在英20年を経て慣れてきたとはいうものの、確かに英国の蛇口については、いまだに私も不便を感じているのは間違いありません。というのも、英国の蛇口は、お湯が出てくるものと、水が出てくるものの二つが別々になっているからです。Pが笑いながら言うには「英国の蛇口はやけどしそうなほどの熱湯が出てくるホットか、手が切れそうに冷たいコールドに分かれていて、決して心地いいぬるま湯で手を洗うことは望めない」とのこと。
確かに家庭の洗面所はもちろんのこと、博物館やデパートなどのトイレの手洗い場でも大抵は蛇口が二つ付いています。これまで何度も、隣で手を洗っている女性が突然出てきた熱湯に「熱っ」と言って手を引っ込める瞬間を見たことがありますし、実際私も、渡英当初に何度もその経験をして、すっかり懲りてしまいました。今ではホットの蛇口から出てくるお湯は、必ず指先で温度を恐る恐る確かめてから使うようになりました。
ちなみに蛇口が分かれている理由ですが、冷水はメインの給水管を通って供給されるので飲料に適しているのに比べ、温水はロフトなどにある貯水槽から供給されていたため、飲用には適さないとされていました(あまり想像したくないですが、時折、ネズミや鳩の死骸などが貯水槽に浮かんでいたりすることがあったそうです)。そのため、水道法によって温水と冷水の混合が禁じられていたというのです。また1965年までさかのぼると、視力障がい者の方に分かりやすいように、温水の蛇口は常に左側に設置するようにと勧告されていたといいます。
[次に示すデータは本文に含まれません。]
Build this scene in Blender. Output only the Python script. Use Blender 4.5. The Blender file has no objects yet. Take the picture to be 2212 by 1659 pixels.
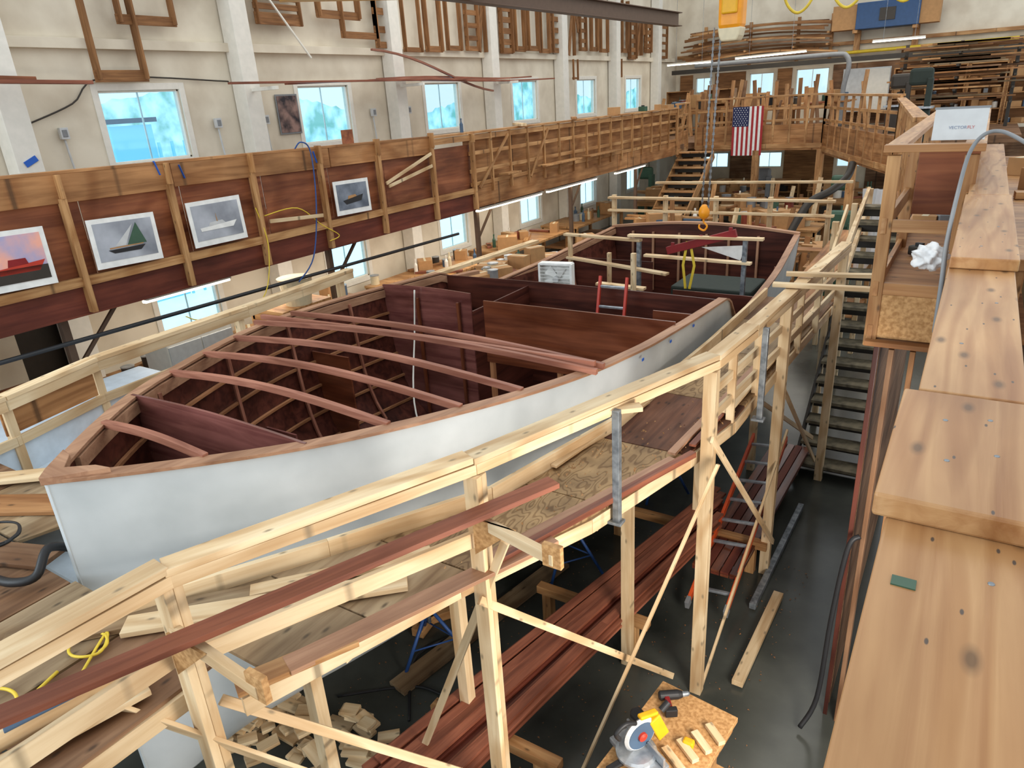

シンクには栓があるので、お湯と水の両方の蛇口をひねってシンクにお湯をためて、ちょうどいい温度になってから使うという方法もありますが、公衆の洗面所でこれをやっている人に会ったことは今の所一度もありません。もし英国の二口ある水道蛇口の上手な使い方をマスターしている方がいらっしゃったら、ぜひその方法を教えてください!